Trabajamos juntos en un documental sobre la vida del cardenal Silva Henríquez el año 1997. Él como director, yo como músico. Luego nos vimos el año 2006 cuando registró magistralmente nuestro trabajo musical llamado Esencial.
Tenía Ricardo la obsesión de querer filmar el cómo los músicos se conectan para interpretar la música, el gesto, la respiración, la frase musical, la relación de cada cual con su instrumento. Quería entrar en el mundo fantástico de las notas musicales. Hay que ver ese trabajo suyo para—más allá de preferencias artísticas—entender su intensa sensibilidad y su pulcra y humana estética.

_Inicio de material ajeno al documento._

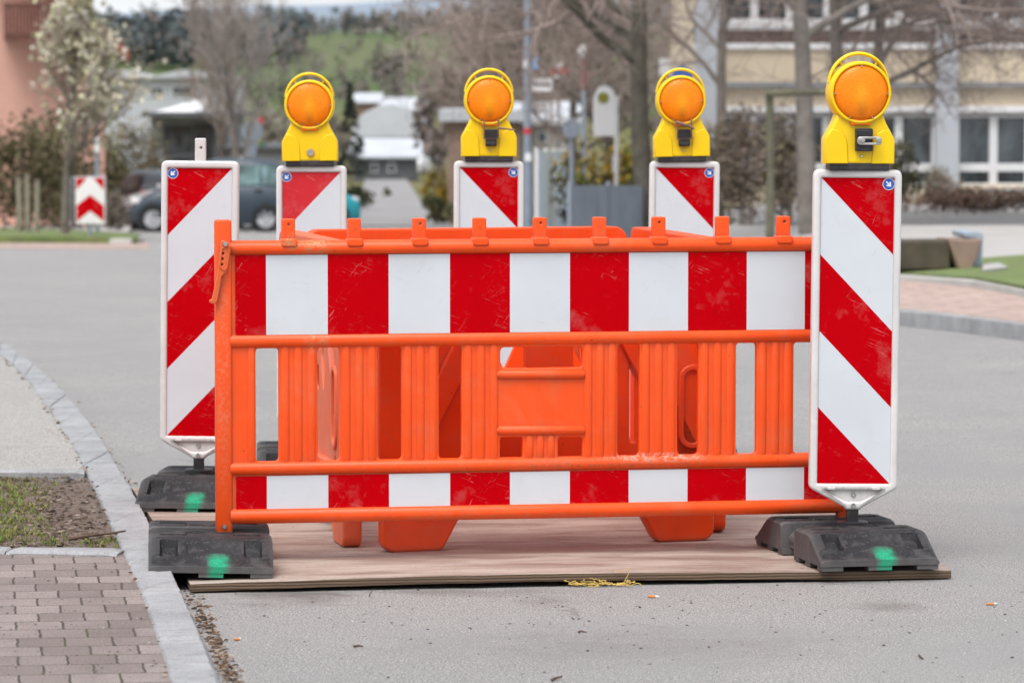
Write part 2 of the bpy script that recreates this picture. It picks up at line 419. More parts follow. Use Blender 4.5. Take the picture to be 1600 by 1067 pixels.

Luego otro trabajo, nuestro disco con Eva Ayllón filmado en el Café Torres de la Alameda en Santiago, año 2011 en medio de su lucha por seguir viviendo.
Admirable cómo Ricardo sabía compartir con los jóvenes cineastas y les daba importantes responsabilidades. Así fue en ambos trabajos con el Inti-Illimani histórico.
Lástima por su familia y sus hijas muy cercanas a las mías. Para ellas nuestro afecto inmenso de grupo. Lástima, porque algo extraño y fuerte sucede cuando muere un artista que apreciamos. Algo se nos extravía. Y eso que es indescifrable y poderoso nos conmueve.
Quizás si no sea otra cosa que lo que él buscaba con sus arte cinematográfico. Eso que desvela a los artistas verdaderos y que los deja como suspendidos en el tiempo para que así los recordemos. Como Ricardo Larraín, el cineasta.